Treasury Secretary Scott Bessent suggested the U.S. might rethink the Federal Reserve’s official inflation target of 2% once inflation is consistently back at that level. Instead of one fixed number, the target could become a range—like 1.5% to 2.5%—to allow more flexibility.
Important Points:
Proposed Change: After reaching 2% inflation, discuss switching from a fixed 2% target to a range (e.g., 1.5%-2.5% or 1%-3%).
Timing is Crucial: This discussion must only happen after inflation is firmly back at 2% to maintain the Fed's credibility and avoid looking like the goalposts are being moved for convenience.
Admitting Current Pain: Bessent acknowledged Americans are "hurting" from high prices, which he blamed on the Biden administration, but noted inflation is now falling.
Link to Budget Deficit: He argued that stabilizing or reducing the government's budget deficit would help lower inflation and could justify lower interest rates in the future.
Historical Model: He pointed to pre-euro Germany as an example, where the central bank would lower rates in exchange for the government maintaining responsible fiscal policies, suggesting the U.S. could adopt a similar, more cooperative approach.

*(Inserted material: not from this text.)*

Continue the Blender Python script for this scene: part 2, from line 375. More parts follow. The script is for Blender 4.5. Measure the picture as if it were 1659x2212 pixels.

Critique of Past Fed Policy: While supportive of emergency measures like Quantitative Easing (QE) during crises, Bessent criticized the Fed for continuing its large-scale asset purchases for "much, much too long."
Key Takeaway
The Treasury Secretary is laying the groundwork for a potential major shift in how the U.S. manages inflation, advocating for a more flexible target range and closer coordination between government spending (fiscal policy) and central bank interest rates (monetary policy) once the current inflation fight is over.